---------- GIVEN DATA ----------

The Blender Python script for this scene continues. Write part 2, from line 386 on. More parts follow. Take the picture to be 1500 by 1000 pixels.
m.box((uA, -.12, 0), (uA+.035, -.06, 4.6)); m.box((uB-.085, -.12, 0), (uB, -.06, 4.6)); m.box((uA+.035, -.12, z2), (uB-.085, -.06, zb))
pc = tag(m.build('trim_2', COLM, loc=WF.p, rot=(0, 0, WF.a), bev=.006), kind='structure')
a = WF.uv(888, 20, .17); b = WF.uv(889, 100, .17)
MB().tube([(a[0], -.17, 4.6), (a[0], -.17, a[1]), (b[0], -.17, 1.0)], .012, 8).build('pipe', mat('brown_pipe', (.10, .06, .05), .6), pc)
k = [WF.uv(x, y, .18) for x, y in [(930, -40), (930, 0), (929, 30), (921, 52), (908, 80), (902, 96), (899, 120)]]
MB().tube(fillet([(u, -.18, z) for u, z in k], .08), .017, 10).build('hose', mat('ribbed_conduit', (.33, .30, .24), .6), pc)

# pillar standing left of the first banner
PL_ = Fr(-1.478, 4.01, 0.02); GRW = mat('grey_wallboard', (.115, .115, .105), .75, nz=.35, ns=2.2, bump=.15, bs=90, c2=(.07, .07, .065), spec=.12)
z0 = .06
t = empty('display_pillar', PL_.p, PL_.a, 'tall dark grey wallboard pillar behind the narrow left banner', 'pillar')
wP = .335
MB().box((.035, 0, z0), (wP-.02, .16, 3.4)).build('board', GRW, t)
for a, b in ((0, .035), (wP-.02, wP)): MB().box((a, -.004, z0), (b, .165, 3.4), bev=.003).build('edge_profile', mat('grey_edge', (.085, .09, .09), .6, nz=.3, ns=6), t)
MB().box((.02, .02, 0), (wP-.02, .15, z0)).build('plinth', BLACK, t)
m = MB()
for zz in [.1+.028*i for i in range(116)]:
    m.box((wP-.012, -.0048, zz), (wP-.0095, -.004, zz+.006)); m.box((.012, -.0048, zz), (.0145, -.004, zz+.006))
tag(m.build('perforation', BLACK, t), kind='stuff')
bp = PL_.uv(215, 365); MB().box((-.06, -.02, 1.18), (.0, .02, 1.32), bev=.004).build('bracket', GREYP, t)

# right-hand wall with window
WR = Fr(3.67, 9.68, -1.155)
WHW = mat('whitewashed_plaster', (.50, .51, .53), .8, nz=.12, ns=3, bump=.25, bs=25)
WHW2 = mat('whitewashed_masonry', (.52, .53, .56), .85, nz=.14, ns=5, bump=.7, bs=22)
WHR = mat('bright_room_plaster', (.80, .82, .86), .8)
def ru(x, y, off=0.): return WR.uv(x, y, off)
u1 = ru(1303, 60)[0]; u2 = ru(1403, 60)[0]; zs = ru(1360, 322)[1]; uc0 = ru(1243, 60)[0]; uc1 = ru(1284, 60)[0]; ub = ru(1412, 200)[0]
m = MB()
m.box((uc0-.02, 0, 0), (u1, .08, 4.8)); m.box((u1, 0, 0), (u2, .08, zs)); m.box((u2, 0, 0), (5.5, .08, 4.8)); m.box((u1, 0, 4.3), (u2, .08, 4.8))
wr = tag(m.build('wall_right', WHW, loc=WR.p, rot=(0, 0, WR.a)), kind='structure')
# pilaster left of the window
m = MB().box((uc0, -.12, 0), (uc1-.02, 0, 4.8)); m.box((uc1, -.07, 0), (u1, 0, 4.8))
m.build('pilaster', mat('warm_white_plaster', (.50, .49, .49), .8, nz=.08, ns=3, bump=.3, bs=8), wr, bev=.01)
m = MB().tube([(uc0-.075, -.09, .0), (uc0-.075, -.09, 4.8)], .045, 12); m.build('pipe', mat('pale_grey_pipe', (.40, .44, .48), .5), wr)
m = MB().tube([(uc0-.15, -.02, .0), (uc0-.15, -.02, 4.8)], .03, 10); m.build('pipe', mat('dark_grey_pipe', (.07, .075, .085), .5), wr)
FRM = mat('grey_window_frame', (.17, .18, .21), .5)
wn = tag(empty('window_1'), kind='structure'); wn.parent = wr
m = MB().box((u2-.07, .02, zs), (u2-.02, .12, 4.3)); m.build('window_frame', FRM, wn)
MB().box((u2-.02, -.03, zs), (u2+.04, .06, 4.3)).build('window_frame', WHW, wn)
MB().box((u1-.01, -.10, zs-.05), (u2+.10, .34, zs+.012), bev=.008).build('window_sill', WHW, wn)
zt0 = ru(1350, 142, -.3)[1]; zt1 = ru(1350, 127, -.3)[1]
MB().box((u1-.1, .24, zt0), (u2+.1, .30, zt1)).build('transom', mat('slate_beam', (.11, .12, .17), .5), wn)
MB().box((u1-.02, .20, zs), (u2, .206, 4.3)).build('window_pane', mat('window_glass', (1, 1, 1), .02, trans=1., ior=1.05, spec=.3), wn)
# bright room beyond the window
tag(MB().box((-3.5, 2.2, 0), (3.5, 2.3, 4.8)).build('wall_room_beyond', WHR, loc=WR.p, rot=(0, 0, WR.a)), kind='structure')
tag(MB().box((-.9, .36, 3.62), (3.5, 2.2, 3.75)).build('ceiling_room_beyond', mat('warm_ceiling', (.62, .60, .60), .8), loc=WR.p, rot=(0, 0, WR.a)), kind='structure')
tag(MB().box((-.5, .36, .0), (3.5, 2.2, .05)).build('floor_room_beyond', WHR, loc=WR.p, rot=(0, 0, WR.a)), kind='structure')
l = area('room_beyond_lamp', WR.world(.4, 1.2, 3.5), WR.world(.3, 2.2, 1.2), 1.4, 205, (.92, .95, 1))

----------

WHAT THE TASK ASKS:
Return the full listing, character for character.

THE RESPONSE:
The Blender Python script for this scene continues. Write part 2, from line 386 on. More parts follow. Take the picture to be 1500 by 1000 pixels.
m.box((uA, -.12, 0), (uA+.035, -.06, 4.6)); m.box((uB-.085, -.12, 0), (uB, -.06, 4.6)); m.box((uA+.035, -.12, z2), (uB-.085, -.06, zb))
pc = tag(m.build('trim_2', COLM, loc=WF.p, rot=(0, 0, WF.a), bev=.006), kind='structure')
a = WF.uv(888, 20, .17); b = WF.uv(889, 100, .17)
MB().tube([(a[0], -.17, 4.6), (a[0], -.17, a[1]), (b[0], -.17, 1.0)], .012, 8).build('pipe', mat('brown_pipe', (.10, .06, .05), .6), pc)
k = [WF.uv(x, y, .18) for x, y in [(930, -40), (930, 0), (929, 30), (921, 52), (908, 80), (902, 96), (899, 120)]]
MB().tube(fillet([(u, -.18, z) for u, z in k], .08), .017, 10).build('hose', mat('ribbed_conduit', (.33, .30, .24), .6), pc)

# pillar standing left of the first banner
PL_ = Fr(-1.478, 4.01, 0.02); GRW = mat('grey_wallboard', (.115, .115, .105), .75, nz=.35, ns=2.2, bump=.15, bs=90, c2=(.07, .07, .065), spec=.12)
z0 = .06
t = empty('display_pillar', PL_.p, PL_.a, 'tall dark grey wallboard pillar behind the narrow left banner', 'pillar')
wP = .335
MB().box((.035, 0, z0), (wP-.02, .16, 3.4)).build('board', GRW, t)
for a, b in ((0, .035), (wP-.02, wP)): MB().box((a, -.004, z0), (b, .165, 3.4), bev=.003).build('edge_profile', mat('grey_edge', (.085, .09, .09), .6, nz=.3, ns=6), t)
MB().box((.02, .02, 0), (wP-.02, .15, z0)).build('plinth', BLACK, t)
m = MB()
for zz in [.1+.028*i for i in range(116)]:
    m.box((wP-.012, -.0048, zz), (wP-.0095, -.004, zz+.006)); m.box((.012, -.0048, zz), (.0145, -.004, zz+.006))
tag(m.build('perforation', BLACK, t), kind='stuff')
bp = PL_.uv(215, 365); MB().box((-.06, -.02, 1.18), (.0, .02, 1.32), bev=.004).build('bracket', GREYP, t)

# right-hand wall with window
WR = Fr(3.67, 9.68, -1.155)
WHW = mat('whitewashed_plaster', (.50, .51, .53), .8, nz=.12, ns=3, bump=.25, bs=25)
WHW2 = mat('whitewashed_masonry', (.52, .53, .56), .85, nz=.14, ns=5, bump=.7, bs=22)
WHR = mat('bright_room_plaster', (.80, .82, .86), .8)
def ru(x, y, off=0.): return WR.uv(x, y, off)
u1 = ru(1303, 60)[0]; u2 = ru(1403, 60)[0]; zs = ru(1360, 322)[1]; uc0 = ru(1243, 60)[0]; uc1 = ru(1284, 60)[0]; ub = ru(1412, 200)[0]
m = MB()
m.box((uc0-.02, 0, 0), (u1, .08, 4.8)); m.box((u1, 0, 0), (u2, .08, zs)); m.box((u2, 0, 0), (5.5, .08, 4.8)); m.box((u1, 0, 4.3), (u2, .08, 4.8))
wr = tag(m.build('wall_right', WHW, loc=WR.p, rot=(0, 0, WR.a)), kind='structure')
# pilaster left of the window
m = MB().box((uc0, -.12, 0), (uc1-.02, 0, 4.8)); m.box((uc1, -.07, 0), (u1, 0, 4.8))
m.build('pilaster', mat('warm_white_plaster', (.50, .49, .49), .8, nz=.08, ns=3, bump=.3, bs=8), wr, bev=.01)
m = MB().tube([(uc0-.075, -.09, .0), (uc0-.075, -.09, 4.8)], .045, 12); m.build('pipe', mat('pale_grey_pipe', (.40, .44, .48), .5), wr)
m = MB().tube([(uc0-.15, -.02, .0), (uc0-.15, -.02, 4.8)], .03, 10); m.build('pipe', mat('dark_grey_pipe', (.07, .075, .085), .5), wr)
FRM = mat('grey_window_frame', (.17, .18, .21), .5)
wn = tag(empty('window_1'), kind='structure'); wn.parent = wr
m = MB().box((u2-.07, .02, zs), (u2-.02, .12, 4.3)); m.build('window_frame', FRM, wn)
MB().box((u2-.02, -.03, zs), (u2+.04, .06, 4.3)).build('window_frame', WHW, wn)
MB().box((u1-.01, -.10, zs-.05), (u2+.10, .34, zs+.012), bev=.008).build('window_sill', WHW, wn)
zt0 = ru(1350, 142, -.3)[1]; zt1 = ru(1350, 127, -.3)[1]
MB().box((u1-.1, .24, zt0), (u2+.1, .30, zt1)).build('transom', mat('slate_beam', (.11, .12, .17), .5), wn)
MB().box((u1-.02, .20, zs), (u2, .206, 4.3)).build('window_pane', mat('window_glass', (1, 1, 1), .02, trans=1., ior=1.05, spec=.3), wn)
# bright room beyond the window
tag(MB().box((-3.5, 2.2, 0), (3.5, 2.3, 4.8)).build('wall_room_beyond', WHR, loc=WR.p, rot=(0, 0, WR.a)), kind='structure')
tag(MB().box((-.9, .36, 3.62), (3.5, 2.2, 3.75)).build('ceiling_room_beyond', mat('warm_ceiling', (.62, .60, .60), .8), loc=WR.p, rot=(0, 0, WR.a)), kind='structure')
tag(MB().box((-.5, .36, .0), (3.5, 2.2, .05)).build('floor_room_beyond', WHR, loc=WR.p, rot=(0, 0, WR.a)), kind='structure')
l = area('room_beyond_lamp', WR.world(.4, 1.2, 3.5), WR.world(.3, 2.2, 1.2), 1.4, 205, (.92, .95, 1))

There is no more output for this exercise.